There are other deductions available to large media companies—including the deduction of dividends received from foreign corporations by U.S. shareholders—but overall, the message is simple. Large media companies stand to benefit from the TCJA.

Other Media Industry Impacts

What about smaller media companies, including broadcasters and niche media groups? These groups may in fact benefit from other changes brought on by the reform. Dollar limits for equipment purchases (like cameras, sound equipment, and more) were nearly doubled to 1 million dollars, according to Forbes. Depending on their businesses, some media companies purchase vehicles for use and may find MarketWatch’s outline of new bonus depreciation for work vehicles helpful.

Making the Most of the Reform

Some have pointed out that the TCJA comes at a great time for the media industry, with tax reform’s impact on media providing a break during uncertain times. As advertisers and broadcasters alike adapt to a new television landscape full of OTT competition, fears of cord-cutting, resilience in live TV, and other changes, media companies can do more than simply take the tax breaks where they can get them.

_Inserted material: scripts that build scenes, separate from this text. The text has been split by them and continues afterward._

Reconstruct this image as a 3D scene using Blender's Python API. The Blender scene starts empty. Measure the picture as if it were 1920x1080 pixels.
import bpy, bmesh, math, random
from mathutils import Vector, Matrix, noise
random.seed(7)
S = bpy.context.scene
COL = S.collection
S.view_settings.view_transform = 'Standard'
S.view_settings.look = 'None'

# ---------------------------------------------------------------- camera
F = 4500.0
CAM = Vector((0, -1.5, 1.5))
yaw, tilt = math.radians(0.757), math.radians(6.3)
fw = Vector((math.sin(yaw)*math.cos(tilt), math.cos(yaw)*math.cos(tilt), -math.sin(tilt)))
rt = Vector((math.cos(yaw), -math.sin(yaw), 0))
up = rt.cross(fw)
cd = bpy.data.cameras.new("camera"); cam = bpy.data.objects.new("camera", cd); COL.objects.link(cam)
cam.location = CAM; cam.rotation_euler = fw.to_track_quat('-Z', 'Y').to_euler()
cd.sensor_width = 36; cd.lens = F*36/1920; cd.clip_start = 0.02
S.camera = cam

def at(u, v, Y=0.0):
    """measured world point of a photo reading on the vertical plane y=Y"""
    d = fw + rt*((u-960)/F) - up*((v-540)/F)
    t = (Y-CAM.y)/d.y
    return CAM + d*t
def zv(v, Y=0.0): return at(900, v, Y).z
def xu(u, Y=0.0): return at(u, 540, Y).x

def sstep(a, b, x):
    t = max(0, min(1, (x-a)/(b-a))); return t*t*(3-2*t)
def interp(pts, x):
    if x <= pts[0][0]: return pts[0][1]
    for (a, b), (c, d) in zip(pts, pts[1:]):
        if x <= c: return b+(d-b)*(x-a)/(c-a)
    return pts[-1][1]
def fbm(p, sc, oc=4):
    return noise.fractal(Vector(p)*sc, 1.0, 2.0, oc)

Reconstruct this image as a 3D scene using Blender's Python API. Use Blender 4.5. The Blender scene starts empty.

Investing in technological advances like automated buying creates opportunity to compete, save money, and stay relevant. As advertisers continue to see the value of local television in reaching their consumers, local television broadcasters can leverage that interest through automated buying’s efficiency (in both time and cost) and data-driven targeting power.

This combination of local reach and insight with efficient placement creates room for profitability. While the tax cuts are great news, a long-term strategy to make the most of those savings is even better.